In his motion for new trial appellant alleged that the jury, after retiring to deliberate upon the case, received other testimony. The specific complaint is that, before it had been determined that appellant was guilty, one of the jurors stated, in the presence and hearing of the jury, that appellant had theretofore killed his own wife and a man, and that no indictment had been returned against him. It affirmatively appears that the testimony complained of had not been received in evidence during the trial. The evidence heard upon the motion supports the allegation concerning misconduct. It appears therefrom that the jury discussed the fact that appellant had theretofore killed his own wife and a man, and that he had not been indicted therefor.

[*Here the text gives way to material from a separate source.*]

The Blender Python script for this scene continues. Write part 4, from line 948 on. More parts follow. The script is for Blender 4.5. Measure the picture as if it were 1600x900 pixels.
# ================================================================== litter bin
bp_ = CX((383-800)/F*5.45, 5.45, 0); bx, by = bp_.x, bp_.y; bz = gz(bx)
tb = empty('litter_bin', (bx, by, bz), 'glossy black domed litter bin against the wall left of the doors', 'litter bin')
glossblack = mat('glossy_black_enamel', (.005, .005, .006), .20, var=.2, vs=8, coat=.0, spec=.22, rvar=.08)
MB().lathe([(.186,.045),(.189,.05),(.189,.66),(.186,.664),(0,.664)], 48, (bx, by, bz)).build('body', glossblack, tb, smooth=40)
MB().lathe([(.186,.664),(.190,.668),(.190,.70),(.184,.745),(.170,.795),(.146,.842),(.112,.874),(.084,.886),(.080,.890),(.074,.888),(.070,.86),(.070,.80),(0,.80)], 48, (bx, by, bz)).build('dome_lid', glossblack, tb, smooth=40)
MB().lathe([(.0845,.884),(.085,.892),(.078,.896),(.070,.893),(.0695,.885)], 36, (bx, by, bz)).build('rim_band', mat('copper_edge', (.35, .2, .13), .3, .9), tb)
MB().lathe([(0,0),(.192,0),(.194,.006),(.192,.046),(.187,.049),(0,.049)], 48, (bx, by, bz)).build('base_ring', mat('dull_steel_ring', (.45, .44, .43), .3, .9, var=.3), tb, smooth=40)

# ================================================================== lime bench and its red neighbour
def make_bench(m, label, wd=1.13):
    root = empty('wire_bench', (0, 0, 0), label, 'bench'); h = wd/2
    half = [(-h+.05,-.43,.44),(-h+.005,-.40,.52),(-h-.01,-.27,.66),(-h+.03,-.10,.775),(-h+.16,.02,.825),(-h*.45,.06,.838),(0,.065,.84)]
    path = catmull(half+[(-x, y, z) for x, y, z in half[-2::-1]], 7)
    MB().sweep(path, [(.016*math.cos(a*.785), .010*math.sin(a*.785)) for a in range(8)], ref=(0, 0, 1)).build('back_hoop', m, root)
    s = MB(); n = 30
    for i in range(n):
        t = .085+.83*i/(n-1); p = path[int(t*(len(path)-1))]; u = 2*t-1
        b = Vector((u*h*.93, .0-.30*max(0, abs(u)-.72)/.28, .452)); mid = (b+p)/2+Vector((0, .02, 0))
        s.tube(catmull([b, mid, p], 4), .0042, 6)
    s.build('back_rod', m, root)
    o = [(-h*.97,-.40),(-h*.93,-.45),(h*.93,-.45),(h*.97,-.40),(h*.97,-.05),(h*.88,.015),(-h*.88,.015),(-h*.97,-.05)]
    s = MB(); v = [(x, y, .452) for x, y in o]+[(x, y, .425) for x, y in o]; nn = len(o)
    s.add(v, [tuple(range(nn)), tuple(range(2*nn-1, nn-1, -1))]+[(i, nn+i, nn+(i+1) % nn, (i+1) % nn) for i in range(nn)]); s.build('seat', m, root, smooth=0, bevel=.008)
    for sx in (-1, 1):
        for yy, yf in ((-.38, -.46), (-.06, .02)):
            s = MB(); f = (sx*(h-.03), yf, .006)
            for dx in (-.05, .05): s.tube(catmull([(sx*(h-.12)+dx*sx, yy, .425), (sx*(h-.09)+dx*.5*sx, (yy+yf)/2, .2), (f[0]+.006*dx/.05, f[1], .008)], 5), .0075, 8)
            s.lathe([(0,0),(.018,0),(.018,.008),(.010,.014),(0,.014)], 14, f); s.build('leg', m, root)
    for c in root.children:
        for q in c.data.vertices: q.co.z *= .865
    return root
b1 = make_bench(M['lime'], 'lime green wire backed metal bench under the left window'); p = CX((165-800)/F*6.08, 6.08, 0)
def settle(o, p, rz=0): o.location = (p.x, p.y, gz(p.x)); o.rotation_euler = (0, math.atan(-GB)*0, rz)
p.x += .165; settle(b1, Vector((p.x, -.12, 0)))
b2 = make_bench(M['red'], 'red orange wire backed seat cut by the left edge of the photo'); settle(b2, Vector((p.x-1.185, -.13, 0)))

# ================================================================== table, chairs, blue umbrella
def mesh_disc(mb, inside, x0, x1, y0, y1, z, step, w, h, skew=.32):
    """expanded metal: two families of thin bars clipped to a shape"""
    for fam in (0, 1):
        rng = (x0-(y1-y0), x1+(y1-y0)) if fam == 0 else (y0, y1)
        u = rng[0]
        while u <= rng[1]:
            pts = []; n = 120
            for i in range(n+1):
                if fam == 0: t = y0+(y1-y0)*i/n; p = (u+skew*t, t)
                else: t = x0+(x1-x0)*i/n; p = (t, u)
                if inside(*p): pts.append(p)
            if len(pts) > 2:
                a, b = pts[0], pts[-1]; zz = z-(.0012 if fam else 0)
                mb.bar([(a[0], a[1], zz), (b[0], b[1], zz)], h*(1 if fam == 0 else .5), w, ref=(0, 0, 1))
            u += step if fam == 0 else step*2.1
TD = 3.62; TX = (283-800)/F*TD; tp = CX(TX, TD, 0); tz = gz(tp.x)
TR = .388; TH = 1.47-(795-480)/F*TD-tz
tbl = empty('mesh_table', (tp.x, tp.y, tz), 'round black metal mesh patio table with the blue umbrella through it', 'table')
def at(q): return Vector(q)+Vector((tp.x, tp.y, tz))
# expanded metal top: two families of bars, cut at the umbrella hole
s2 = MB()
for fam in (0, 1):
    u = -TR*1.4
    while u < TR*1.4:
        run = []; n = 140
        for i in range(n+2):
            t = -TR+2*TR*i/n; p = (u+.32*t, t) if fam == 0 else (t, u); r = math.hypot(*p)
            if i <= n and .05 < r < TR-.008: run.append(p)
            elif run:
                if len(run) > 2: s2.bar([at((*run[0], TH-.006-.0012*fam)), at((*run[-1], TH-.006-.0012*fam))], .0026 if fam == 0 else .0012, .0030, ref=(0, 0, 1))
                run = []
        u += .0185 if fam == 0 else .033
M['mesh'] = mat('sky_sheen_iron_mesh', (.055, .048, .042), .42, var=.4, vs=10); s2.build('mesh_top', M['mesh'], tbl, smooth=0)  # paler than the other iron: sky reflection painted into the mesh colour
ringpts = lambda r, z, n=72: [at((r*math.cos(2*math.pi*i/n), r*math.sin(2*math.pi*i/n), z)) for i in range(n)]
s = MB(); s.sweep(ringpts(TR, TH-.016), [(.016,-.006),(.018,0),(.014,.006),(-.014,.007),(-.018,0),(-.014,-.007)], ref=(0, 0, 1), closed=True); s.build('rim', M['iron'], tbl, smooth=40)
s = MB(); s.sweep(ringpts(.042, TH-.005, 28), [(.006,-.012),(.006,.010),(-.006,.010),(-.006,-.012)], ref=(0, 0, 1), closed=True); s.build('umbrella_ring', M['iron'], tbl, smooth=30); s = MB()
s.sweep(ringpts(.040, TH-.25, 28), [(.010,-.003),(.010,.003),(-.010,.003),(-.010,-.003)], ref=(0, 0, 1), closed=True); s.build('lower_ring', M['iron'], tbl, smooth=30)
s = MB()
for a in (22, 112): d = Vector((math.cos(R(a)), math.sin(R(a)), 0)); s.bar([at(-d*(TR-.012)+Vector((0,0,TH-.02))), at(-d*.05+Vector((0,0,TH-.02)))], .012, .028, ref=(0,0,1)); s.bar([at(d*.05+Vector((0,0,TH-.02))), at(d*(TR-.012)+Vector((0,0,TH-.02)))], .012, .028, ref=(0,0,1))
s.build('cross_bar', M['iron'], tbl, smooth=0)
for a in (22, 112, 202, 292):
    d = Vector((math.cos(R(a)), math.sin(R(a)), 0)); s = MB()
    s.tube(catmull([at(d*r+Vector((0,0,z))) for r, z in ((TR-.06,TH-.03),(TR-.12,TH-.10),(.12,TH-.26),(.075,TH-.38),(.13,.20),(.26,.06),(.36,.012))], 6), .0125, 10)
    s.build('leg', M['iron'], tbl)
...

It was uncontroverted that this discussion took place before the jury had determined that appellant was guilty.
We are of the opinion that the learned trial judge fell into error in refusing to grant appellant's motion for a new trial. Subdivision 7, Art. 753, C. C. P., provides that a new trial shall be granted in cases of felony where the jury, after having retired to deliberate upon the case, have received other testimony. Information given by one of the jurors to the others is new and other testimony within the meaning of the statute. McDougal v. State, 81 Tex.Crim. R., 194 S.W. 944, L. R. A. 1917 E 930; Hanks v. State, 99 Tex.Crim. R., 269 S.W. 106. Where, after retiring, the jury receive other evidence damaging to appellant, the presumption of injury will obtain. Brown v. State, 276 S.W. 929; Holland v. State, 298 S.W. 898.
The judgment is reversed and the cause remanded.
Reversed and remanded.
The foregoing opinion of the Commission of Appeals has been examined by the Judges of the Court of Criminal Appeals and approved by the Court.